4 The Empress of Salt and Fortune by Nghi Vo (Tor.com) (My Review Here)

So this probably the story I'm the most against common wisdom about - this is one of two novellas that Vo put out in this world, and I really loved the other one (When the Tiger Came Down the Mountain), while I only liked this one.  It's a nice story of memory and queerness and found family and love, told by an older woman to a cleric and the cleric's hoopoe companion.  And it's certainly well executed.

But it's also very short and probably near the low-word limit for this category, and I didn't quite feel there was enough here in the story to really make this one hit that higher level (by contrast, the sequel was so much fun in its bifurcated romance tale)..  

Tier One:

3 Finna
by Nino Cipri (Tor.com) (My Review Here)

So this is a very different novella than the two favorites in this category, and yet I loved it enough to place it in the same tier.  Finna (and its sequel) features an Ikea-like Swedish Furniture Company as its setting....except that company exists in a multiverse which has wormhole connections to each of its stores throughout.  It's a fun setup for a multiversal adventure through ridiculous worlds.  

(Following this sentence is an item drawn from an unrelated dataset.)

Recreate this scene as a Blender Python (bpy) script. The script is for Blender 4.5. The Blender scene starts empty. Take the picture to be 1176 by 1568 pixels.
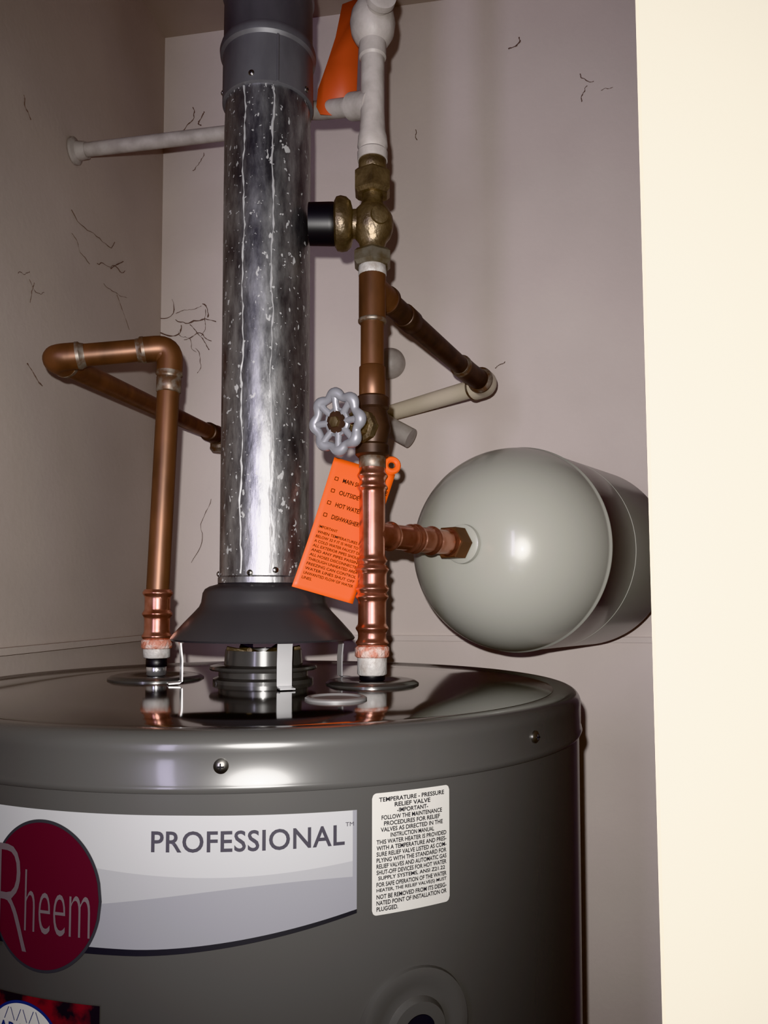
import bpy, bmesh, math, random
from mathutils import Vector, Matrix
random.seed(7)
scene = bpy.context.scene
COL = scene.collection

# ------------------------------------------------------------------ materials
def mat(name, color, rough=0.5, metal=0.0, noise=None, bump=0.0, bscale=60, spec=0.5, coat=0.0):
    """noise=(color2, scale, lo, hi, stretch_xyz)"""
    m = bpy.data.materials.new(name); m.use_nodes = True
    nt = m.node_tree; b = nt.nodes['Principled BSDF']
    b.inputs['Base Color'].default_value = (*color, 1)
    b.inputs['Roughness'].default_value = rough
    b.inputs['Metallic'].default_value = metal
    b.inputs['Specular IOR Level'].default_value = spec
    b.inputs['Coat Weight'].default_value = coat
    b.inputs['Coat Roughness'].default_value = 0.08
    tc = nt.nodes.new('ShaderNodeTexCoord')
    if noise:
        c2, sc, lo, hi, st = noise
        mp = nt.nodes.new('ShaderNodeMapping'); mp.inputs['Scale'].default_value = st
        nt.links.new(tc.outputs['Object'], mp.inputs['Vector'])
        n = nt.nodes.new('ShaderNodeTexNoise'); n.inputs['Scale'].default_value = sc
        n.inputs['Detail'].default_value = 6
        nt.links.new(mp.outputs['Vector'], n.inputs['Vector'])
        r = nt.nodes.new('ShaderNodeValToRGB')
        r.color_ramp.elements[0].position = lo; r.color_ramp.elements[1].position = hi
        r.color_ramp.elements[0].color = (*color, 1); r.color_ramp.elements[1].color = (*c2, 1)
        nt.links.new(n.outputs['Fac'], r.inputs['Fac'])
        nt.links.new(r.outputs['Color'], b.inputs['Base Color'])
    if bump > 0:
        n2 = nt.nodes.new('ShaderNodeTexNoise'); n2.inputs['Scale'].default_value = bscale
        n2.inputs['Detail'].default_value = 4
        nt.links.new(tc.outputs['Object'], n2.inputs['Vector'])
        bp = nt.nodes.new('ShaderNodeBump'); bp.inputs['Strength'].default_value = bump
        bp.inputs['Distance'].default_value = 0.002
        nt.links.new(n2.outputs['Fac'], bp.inputs['Height'])
        nt.links.new(bp.outputs['Normal'], b.inputs['Normal'])
    return m

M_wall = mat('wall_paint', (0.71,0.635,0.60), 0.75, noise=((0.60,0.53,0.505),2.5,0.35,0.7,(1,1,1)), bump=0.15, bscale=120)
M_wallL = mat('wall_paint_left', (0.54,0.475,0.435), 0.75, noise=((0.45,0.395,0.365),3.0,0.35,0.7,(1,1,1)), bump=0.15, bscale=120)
M_ceil = mat('ceiling_paint', (0.44,0.38,0.345), 0.8, noise=((0.37,0.315,0.285),4,0.3,0.7,(1,1,1)))
M_floor = mat('floor_concrete', (0.25,0.23,0.21), 0.8, noise=((0.18,0.17,0.16),8,0.3,0.7,(1,1,1)))
M_door = mat('door_paint_cream', (0.80,0.75,0.62), 0.6, bump=0.05, bscale=200)
M_tank = mat('tank_enamel_grey', (0.052,0.051,0.0495), 0.25, coat=0.3)
M_tanktop = mat('tank_lid_enamel', (0.018,0.0175,0.017), 0.08, coat=0.5)
M_hood = mat('hood_enamel', (0.075,0.074,0.078), 0.32, metal=0.4)
M_leg = mat('leg_bright_steel', (0.72,0.72,0.73), 0.30, 0.7)
M_chrome = mat('bright_steel', (0.75,0.75,0.76), 0.18, 0.9)
M_dark = mat('dark_rubber', (0.008,0.008,0.009), 0.45)
M_black = mat('print_black', (0.006,0.006,0.008), 0.5)
M_cu_new = mat('copper_new', (0.62,0.33,0.26), 0.24, 0.9, noise=((0.42,0.19,0.14),70,0.4,0.7,(1,1,1)))
M_cu_old = mat('copper_aged', (0.19,0.10,0.063), 0.44, 0.6, noise=((0.10,0.06,0.042),45,0.35,0.7,(1,1,0.35)))
M_cu_dark = mat('copper_tarnished', (0.085,0.055,0.043), 0.47, 0.55, noise=((0.05,0.037,0.032),60,0.35,0.65,(1,1,1)))
M_solder = mat('solder_tin', (0.24,0.21,0.18), 0.45, 0.5, noise=((0.14,0.09,0.065),120,0.40,0.6,(1,1,1)))
M_brass = mat('brass_cast', (0.22,0.175,0.12), 0.38, 0.7, noise=((0.12,0.095,0.07),90,0.4,0.65,(1,1,1)), bump=0.3, bscale=300)
M_brassgrey = mat('nut_plated', (0.26,0.24,0.20), 0.4, 0.7, noise=((0.17,0.14,0.10),90,0.4,0.65,(1,1,1)))
M_cpvc = mat('pipe_cpvc_cream', (0.64,0.57,0.46), 0.45)
M_white = mat('pipe_painted_white', (0.42,0.385,0.365), 0.5, noise=((0.33,0.30,0.28),60,0.4,0.7,(1,1,1)), bump=0.2, bscale=150)
M_plastic = mat('nipple_white_plastic', (0.40,0.385,0.37), 0.45, noise=((0.28,0.25,0.23),90,0.45,0.65,(1,1,1)), bump=.5, bscale=200)
M_paste = mat('pipe_dope', (0.50,0.38,0.34), 0.6, noise=((0.42,0.18,0.13),160,0.4,0.55,(1,1,1)), bump=0.8, bscale=400)
M_exp = mat('expansion_tank_enamel', (0.375,0.375,0.335), 0.30, coat=0.25)
M_wheel = mat('handwheel_enamel', (0.25,0.25,0.275), 0.38, 0.25)
M_orange = mat('tag_orange', (0.78,0.13,0.022), 0.5)
M_orange2 = mat('tag_orange_dull', (0.40,0.075,0.028), 0.55)
M_label = mat('label_white', (0.24,0.24,0.247), 0.30)
M_label2 = mat('label_band_light', (0.20,0.20,0.21), 0.30)
M_label3 = mat('label_band_grey', (0.152,0.152,0.167), 0.30)
M_labelw = mat('label_white_paper', (0.32,0.313,0.297), 0.5)
M_silverink = mat('ink_silver', (0.10,0.095,0.115), 0.22, 0.6)
M_red = mat('logo_red', (0.038,0.005,0.009), 0.35)
M_ring = mat('logo_ring', (0.03,0.03,0.033), 0.35)
M_logotext = mat('logo_text', (0.085,0.07,0.075), 0.35)
M_redpic = mat('sticker_red_print', (0.07,0.004,0.006), 0.4, noise=((0.006,0.005,0.006),60,0.4,0.55,(1,1,1)))
M_navy = mat('sticker_navy', (0.015,0.02,0.08), 0.4)
M_screw = mat('screw_steel', (0.35,0.34,0.32), 0.3, 1.0)
M_web = mat('cobweb_dust', (0.17,0.125,0.11), 0.9)
M_grom = mat('grommet_grey', (0.17,0.165,0.165), 0.45)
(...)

But what really makes this novella work, besides being a really enjoyable and fun quick plot, is that the two main characters are queer exes, who still have to work together since they're employed by the same company, and must figure out a way to move forward now that the romance is gone.  It's an idea you don't see enough of, of people learning to interact and deal with each other after a break-up, and it's something that works really well in this story - and makes it actually special.  Hence this novella's status in tier one for me.  

2 Ring Shout by P. Djèlí Clark (Tor.com) (My Review Here)

Ring Shout won the Nebula Award and is one of this year's almost certain co-favorites, which shouldn't be surprising given how Clark has been a nominee for this award for the last three years.  Ring Shout is definitely the sort of crowd pleaser fun action/adventure story of Clark's last two award winning novellas, with it being similar to his prior nominee The Black God's Drums in that it directly takes on historical and present racism and oppression via its alternate history setting.  This time that takes the form of a black woman with a sword fighting against the KKK and demonic beings that appear to be behind them.  

It's a very strong enjoyable story about the various forms of anger - destructive irrational hatred driven by fear of the other vs righteous fury directed at those who do wrong, as its protagonist struggles due to the demon's temptation and evil aims, all the while again dealing with the very real historical setting of the Klan and the impact of the film "Birth of a Nation".  It works really well - again see my review for more details.  


1 Riot Baby by Tochi Onyebuchi (Tor.com) (My Review Here)

Riot Baby won the Ignyte Award and was also nominated for the Nebula and Locus, so it's an easy co-favorite.  And well that makes sense, as this story features two black siblings, a brother who winds up in the system and suffers and exploited, and a sister with superpowers who observes it all, and observes the oppression of black people in America through first history...and then the near-future, until she finally makes a choice of having enough, a choice of righteous fury.  

It's a powerfully written tale of what it means to feel powerless, even when one is actually powerful, in a world that just takes and takes for others.  This is not a simple tale, or a fun one in any way, and it's more a feature of what is happening around us today and what will likely happen in the future....until someone steps in and says enough and breaks it all, because nothing less will do.  I don't want to say anything more, other than to say this is a powerful read, and a worthy #1 pick.